*INPUT RECORDS*.
──────
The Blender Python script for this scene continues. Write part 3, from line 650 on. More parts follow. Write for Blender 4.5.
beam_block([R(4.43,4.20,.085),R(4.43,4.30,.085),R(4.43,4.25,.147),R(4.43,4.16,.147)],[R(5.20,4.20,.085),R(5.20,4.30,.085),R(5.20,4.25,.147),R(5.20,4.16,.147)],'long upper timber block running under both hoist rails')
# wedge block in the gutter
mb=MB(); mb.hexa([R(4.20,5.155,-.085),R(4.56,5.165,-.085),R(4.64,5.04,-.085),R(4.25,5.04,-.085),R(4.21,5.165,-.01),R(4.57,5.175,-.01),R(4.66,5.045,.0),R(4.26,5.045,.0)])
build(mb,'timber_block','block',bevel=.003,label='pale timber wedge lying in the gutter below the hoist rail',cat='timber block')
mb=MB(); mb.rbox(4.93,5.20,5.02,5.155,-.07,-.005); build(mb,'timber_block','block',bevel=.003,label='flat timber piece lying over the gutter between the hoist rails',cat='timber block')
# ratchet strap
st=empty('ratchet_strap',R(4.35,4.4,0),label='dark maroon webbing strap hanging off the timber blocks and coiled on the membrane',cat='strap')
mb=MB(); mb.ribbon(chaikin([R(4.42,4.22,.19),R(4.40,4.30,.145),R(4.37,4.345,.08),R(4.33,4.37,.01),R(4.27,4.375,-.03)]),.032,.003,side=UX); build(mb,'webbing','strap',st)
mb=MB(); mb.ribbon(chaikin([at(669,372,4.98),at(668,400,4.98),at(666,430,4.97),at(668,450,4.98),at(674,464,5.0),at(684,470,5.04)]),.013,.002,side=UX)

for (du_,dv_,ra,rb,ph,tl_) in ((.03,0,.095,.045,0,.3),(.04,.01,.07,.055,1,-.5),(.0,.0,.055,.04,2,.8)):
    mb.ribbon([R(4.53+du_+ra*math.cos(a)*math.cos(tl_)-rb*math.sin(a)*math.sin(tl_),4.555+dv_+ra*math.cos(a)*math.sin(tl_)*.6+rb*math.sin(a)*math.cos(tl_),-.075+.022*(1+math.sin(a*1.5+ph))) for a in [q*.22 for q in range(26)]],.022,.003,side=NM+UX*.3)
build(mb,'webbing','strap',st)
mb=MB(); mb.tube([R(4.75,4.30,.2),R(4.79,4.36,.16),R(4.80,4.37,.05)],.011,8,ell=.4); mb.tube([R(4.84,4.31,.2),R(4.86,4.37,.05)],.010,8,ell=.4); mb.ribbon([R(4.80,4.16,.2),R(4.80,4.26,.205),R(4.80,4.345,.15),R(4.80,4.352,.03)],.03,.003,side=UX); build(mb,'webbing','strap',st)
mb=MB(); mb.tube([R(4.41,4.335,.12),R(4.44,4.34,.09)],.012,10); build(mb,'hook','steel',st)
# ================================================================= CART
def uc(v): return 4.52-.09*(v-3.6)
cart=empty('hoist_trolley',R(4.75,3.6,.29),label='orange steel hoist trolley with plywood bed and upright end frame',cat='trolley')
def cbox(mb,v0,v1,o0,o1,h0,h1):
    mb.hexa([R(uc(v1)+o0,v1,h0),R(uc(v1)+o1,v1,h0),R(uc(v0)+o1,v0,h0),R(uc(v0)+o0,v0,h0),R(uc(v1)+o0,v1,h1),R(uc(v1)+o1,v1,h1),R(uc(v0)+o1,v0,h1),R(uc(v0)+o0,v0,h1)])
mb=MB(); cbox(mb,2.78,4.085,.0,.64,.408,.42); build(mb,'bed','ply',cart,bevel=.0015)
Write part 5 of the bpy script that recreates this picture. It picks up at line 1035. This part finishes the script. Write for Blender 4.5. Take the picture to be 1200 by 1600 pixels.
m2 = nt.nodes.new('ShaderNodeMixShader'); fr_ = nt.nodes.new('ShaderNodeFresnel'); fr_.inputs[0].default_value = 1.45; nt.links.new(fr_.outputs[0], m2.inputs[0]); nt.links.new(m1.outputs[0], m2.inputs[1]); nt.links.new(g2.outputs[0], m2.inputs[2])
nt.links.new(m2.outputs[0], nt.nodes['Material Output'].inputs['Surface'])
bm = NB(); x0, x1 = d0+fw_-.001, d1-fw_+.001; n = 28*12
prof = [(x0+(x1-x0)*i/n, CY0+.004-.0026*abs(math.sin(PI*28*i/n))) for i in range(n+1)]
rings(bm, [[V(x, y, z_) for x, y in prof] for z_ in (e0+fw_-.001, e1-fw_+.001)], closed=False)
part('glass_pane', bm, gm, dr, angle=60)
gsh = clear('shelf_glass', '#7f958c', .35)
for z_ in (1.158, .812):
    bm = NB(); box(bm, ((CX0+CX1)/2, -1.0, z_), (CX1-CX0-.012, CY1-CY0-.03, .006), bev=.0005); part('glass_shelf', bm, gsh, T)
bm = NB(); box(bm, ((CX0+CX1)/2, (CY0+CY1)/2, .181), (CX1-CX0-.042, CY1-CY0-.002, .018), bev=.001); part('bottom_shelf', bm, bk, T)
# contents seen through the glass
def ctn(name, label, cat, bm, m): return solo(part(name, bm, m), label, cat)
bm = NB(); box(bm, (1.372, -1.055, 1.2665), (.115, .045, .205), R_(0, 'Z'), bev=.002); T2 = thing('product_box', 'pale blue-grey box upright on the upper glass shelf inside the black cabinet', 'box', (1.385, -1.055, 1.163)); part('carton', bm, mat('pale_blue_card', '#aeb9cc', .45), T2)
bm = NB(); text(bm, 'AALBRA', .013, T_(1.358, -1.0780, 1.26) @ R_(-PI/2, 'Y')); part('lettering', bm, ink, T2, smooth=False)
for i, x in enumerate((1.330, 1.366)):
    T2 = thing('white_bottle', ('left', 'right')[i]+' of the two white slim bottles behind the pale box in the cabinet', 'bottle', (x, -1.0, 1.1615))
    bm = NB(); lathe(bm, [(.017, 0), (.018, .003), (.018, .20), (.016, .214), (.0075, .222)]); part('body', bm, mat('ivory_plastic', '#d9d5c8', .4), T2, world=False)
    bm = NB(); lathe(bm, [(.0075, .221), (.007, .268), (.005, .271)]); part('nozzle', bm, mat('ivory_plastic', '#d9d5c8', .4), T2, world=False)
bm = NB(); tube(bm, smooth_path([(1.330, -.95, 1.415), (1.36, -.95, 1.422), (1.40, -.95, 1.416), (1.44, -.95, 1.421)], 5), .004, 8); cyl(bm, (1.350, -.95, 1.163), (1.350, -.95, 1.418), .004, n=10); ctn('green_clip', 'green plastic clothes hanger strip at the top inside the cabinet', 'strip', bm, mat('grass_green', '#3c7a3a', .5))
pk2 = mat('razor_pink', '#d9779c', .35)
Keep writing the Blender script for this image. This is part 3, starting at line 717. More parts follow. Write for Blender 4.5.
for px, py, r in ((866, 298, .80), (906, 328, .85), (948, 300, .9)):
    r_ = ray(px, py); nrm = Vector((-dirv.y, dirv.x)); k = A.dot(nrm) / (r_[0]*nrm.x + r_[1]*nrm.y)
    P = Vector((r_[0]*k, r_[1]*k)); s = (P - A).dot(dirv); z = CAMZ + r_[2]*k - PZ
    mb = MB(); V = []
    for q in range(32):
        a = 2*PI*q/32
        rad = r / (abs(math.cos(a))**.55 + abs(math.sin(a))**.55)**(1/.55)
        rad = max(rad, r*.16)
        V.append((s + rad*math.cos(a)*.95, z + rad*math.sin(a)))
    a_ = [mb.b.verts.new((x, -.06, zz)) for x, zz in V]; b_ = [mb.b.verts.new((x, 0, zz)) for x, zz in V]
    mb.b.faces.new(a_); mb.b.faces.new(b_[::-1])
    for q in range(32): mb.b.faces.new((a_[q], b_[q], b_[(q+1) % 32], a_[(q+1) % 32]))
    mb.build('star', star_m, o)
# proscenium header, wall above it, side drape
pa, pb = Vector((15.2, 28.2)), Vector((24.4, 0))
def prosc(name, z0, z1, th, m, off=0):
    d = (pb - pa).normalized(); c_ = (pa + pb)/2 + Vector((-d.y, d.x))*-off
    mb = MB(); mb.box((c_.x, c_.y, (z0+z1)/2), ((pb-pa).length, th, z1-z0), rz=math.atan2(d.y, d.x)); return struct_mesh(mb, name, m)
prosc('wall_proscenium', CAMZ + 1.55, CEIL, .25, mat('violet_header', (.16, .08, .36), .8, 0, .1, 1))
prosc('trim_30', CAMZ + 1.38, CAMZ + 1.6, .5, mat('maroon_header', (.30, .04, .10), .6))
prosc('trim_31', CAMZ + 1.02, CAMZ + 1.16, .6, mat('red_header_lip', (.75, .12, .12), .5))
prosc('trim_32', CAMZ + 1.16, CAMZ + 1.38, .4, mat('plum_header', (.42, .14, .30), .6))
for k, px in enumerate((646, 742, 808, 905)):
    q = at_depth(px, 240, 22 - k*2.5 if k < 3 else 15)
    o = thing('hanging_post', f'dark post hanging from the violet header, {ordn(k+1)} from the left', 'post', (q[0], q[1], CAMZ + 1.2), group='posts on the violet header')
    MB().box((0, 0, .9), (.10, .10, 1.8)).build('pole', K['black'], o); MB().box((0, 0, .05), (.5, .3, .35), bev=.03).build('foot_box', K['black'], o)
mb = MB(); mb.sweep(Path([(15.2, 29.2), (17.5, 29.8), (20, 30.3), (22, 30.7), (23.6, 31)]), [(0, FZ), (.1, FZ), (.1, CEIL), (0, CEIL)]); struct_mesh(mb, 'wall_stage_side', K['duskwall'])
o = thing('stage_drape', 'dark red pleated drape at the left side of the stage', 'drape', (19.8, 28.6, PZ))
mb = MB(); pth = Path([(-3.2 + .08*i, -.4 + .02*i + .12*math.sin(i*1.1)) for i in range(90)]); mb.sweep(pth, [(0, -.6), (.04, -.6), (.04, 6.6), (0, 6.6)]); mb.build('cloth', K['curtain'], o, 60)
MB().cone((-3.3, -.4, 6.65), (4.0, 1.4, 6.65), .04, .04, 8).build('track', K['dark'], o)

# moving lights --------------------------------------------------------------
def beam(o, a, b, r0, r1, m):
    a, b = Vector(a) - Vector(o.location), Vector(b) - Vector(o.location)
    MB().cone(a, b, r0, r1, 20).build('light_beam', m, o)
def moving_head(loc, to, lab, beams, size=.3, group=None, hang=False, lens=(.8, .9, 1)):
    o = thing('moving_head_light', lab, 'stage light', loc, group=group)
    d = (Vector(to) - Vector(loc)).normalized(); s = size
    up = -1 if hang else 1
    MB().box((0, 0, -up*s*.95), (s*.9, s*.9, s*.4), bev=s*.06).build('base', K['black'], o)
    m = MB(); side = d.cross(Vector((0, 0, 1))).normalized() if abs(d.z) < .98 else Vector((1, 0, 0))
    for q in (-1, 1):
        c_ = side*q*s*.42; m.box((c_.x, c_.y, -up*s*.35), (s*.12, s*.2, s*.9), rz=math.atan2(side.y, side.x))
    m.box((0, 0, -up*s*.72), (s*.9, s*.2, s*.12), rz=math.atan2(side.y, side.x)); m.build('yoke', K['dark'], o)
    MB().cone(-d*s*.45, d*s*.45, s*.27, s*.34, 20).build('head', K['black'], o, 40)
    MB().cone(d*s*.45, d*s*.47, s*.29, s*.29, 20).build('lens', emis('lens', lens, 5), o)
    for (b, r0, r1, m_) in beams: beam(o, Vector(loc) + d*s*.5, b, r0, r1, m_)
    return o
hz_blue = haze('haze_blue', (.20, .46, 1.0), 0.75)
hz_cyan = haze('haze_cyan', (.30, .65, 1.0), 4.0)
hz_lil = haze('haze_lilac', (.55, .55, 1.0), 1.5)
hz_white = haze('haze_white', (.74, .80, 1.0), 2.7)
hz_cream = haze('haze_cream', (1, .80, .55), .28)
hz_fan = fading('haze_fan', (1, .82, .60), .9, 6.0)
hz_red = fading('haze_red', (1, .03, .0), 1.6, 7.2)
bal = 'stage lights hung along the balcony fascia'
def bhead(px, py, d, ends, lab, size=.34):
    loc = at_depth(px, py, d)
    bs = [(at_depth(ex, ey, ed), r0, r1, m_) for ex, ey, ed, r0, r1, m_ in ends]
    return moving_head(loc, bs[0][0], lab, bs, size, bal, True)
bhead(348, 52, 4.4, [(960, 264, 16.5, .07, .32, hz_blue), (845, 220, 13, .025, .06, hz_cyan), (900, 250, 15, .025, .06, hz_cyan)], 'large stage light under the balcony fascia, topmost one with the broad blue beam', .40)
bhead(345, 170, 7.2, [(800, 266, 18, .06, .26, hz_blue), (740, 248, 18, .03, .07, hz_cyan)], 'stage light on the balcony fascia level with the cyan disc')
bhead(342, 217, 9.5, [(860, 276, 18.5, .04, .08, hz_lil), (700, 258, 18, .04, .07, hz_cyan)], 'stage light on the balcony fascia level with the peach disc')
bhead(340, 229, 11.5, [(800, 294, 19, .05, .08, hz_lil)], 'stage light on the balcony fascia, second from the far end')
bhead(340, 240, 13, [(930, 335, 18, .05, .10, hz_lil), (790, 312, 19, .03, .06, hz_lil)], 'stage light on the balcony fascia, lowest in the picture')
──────
*THE EXERCISE*. Where a line above contains the word "More", copy that line.

*PROBLEM SOLUTION*.
The Blender Python script for this scene continues. Write part 3, from line 650 on. More parts follow. Write for Blender 4.5.
Keep writing the Blender script for this image. This is part 3, starting at line 717. More parts follow. Write for Blender 4.5.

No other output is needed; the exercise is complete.